Hermitian semipositive and Ricci semipositive.

Question

In the paper Compact Kähler manifolds with Hermitian semipositive anticanonical bundle, the authors defined Hermitian positivity of a line bundle:

Let $X$ be a compact Kähler manifold, a line bundle $L$ is said to be Hermitian semipositive if it can be equipped with a smooth Hermitian metric of semipositive curvature form.

And my question is : wether the condition anticanonical bundle $-K_X$ is Hermitian semipositive is equivalent to the Ricci form of $X$ is semipositive? If I'm right, semipositive is equivalent to non-negative, so if Hermitian semipositivity of $-K_X$ is equivalent to Ricci semipositivity, then $X$ can be divided into 2 cases: Ricci flat manifolds and Fano(Ricci positive) manifolds, is that right? Any comments are welcome, thanks in advance.

Answer 1

From your definition, the $-K_X$ is semipositive if you can give $-K_X$ a Hermitian metric $h$ so that the curvature two form of $h$ is semipositive. This $h$ might have nothing to do with the original Kähler metric $g$.

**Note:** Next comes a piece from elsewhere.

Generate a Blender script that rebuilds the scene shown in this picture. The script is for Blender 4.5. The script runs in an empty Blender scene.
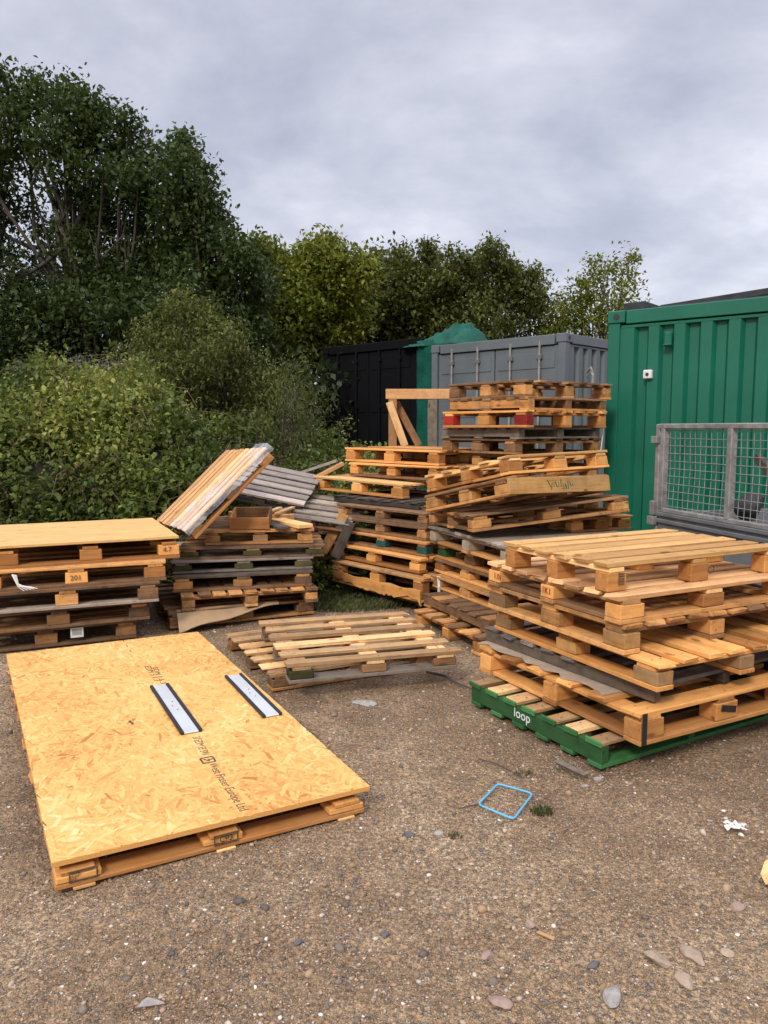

On the other hand, we have the following

Theorem (Calabi-Yau): Let $(M, \omega)$ be a compact Kähler manifold. Then for any two form $\Omega$ representing the class $\pi c_1(-K_X)$, there is an unique Kähler metric $\bar \omega \in [\omega]$ so that $\operatorname{Ric}(\bar \omega) = \Omega$.

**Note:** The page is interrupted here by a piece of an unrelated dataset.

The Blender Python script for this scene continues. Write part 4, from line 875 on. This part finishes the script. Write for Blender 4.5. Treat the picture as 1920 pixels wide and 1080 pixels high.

Thus if $-K_X$ is semipositive, one can find a Kähler metric $\bar \omega$ on $M$ with semipositive Ricci form.

It is not true that there is only the Ricci-flat and Fano case. Indeed given a non-negative matrix, you cannot say that either all eigenvalues are zero or all are positive.

For example, $\mathbb P^1 \times T^2$ with the standard Fubini-Study metric on $\mathbb P^1$ and Euclidean metric on $\mathbb T^2$ is not Ricci flat, not Fano, but has a semipositive Ricci curvature.